J'ai vu Henri Bataille sur la scène de ses grands travaux, les siens et ceux de son épouse, qui n'a pas cessé de se dépenser à ses côtés. Le château qu'il avait commencé de rendre à la lumière, hélas, disparaît de nouveau sous la végétation. Ces tâches sont trop souvent des supplices de Sisyphe... Mais Henri Bataille est tout courage et de toute confiance. Allez aux beaux jours sur la côte de Vaucouleurs. Il vous abordera, courtois et calme, pour remettre l'actuelle "porte de France" à sa place, qui est celle d'une construction du XVIIIème siècle posée sur une partie intacte -qu'il faut absolument dégager- de la porte qu'emprunta Jeanne allant sauver la France. A la mauvaise saison, Henri Bataille ne sera pas là pour vous faire visiter, gratuitement, selon son usage, la "Carcassonne de l'Est". C'est le temps de ses conférences, d'où il tire les ressources nécessaires pour sa mission. Les Anglais se montrent particulièrement généreux.

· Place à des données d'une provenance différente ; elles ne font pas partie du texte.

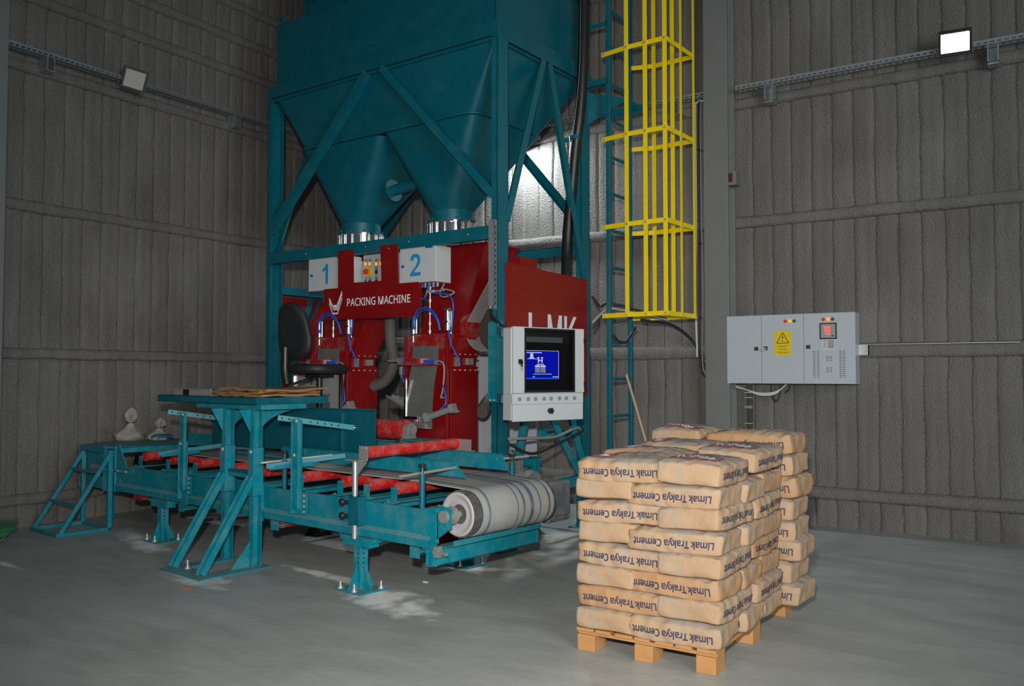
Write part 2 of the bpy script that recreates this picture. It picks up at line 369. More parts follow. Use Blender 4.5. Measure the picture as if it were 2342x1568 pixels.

Pierre Bénard - docteur es lettres

- Revue "Sites et Monuments" - 1991

Commentaires

Quelle tenacité pour cet homme qui veut ressuciter le passé et le préserver, je le soutient par la pensée et suis de tout coeur avec lui pour la préservation de ce haut lieu qui a connu Jeanne, que Dieu le bénisse et lui apporte la force de continuer son oeuvre pour Jeanne pour Dieu et le Roi.

Écrit par : vernier jacques | 13/10/2012

Monsieur Henri Bataille est décédé le 23 novembre 2008 à Nancy.

Écrit par : Mavendorf | 13/10/2012

Rendons hommage à cet homme qui a consacré toute sa vie à l'entretien du site de Vaucouleurs. Il a subi des tracasseries administratives telles que celle ci : en 1946 il avait dégagé de terre la salle des chevaliers du château de Vaucouleurs dont l'immense cheminée était bien visible. M. Henri Bataille ne demandait rien à personne, il le faisait avec le coeur d'un homme qui aime son pays et avec ses deniers : quelques années plus tard on lui a envoyé la gendarmerie qui l'a sommé de reboucher tout ce qu'il avait mis à jour.... et c'est toujours ainsi !. Dans la dernière ligne droite de sa vie il a eu le bonheur d'être aidé par un gentleman anglais qui a financé la restauration de la tour dite "des Anglais" du XIème siècle promise à la destruction au bénéfice d'un très beau supermarché probablement ! Aujourd'hui, même à Vaucouleurs, est-ce que quelqu'un sait que cette tour a été sauvée grâce à la dernière énergie d'Henri Bataille. Je vous salue, Monsieur, et vous remercie de m'avoir si bien accueillie dans votre Maison des Remparts où vous aviez préservé des trésors d'histoire de Jeanne d'Arc... mais que sont-ils devenus ?

Écrit par : Gavrilovic | 06/11/2012

Bonjour Monsieur, Madame,

Je trouve avec plaisir, reproduit sur votre site, le texte que j'ai consacré jadis à M. Bataille, dans lequel j'avais embouché, au dire même de celui-ci, la "trompette épique".
Je me souviens avec émotion de ma venue à Vaucouleurs, un jour magnifique d'automne, et de l'accueil de M. Bataille, tout à la fois souriant et grave, plein de chaleur contenue.

En vous remerciant, avec toute ma sympathie.

Pierre Bénard
0677279444

Écrit par : Pierre Bénard | 04/10/2013

Bonjour cher Monsieur,

Conformément à votre demande les corrections ont été apportées à votre texte. Merci à vous pour votre amabilité et d'accepter de partager cet écrit de valeur avec les lecteurs de notre blog.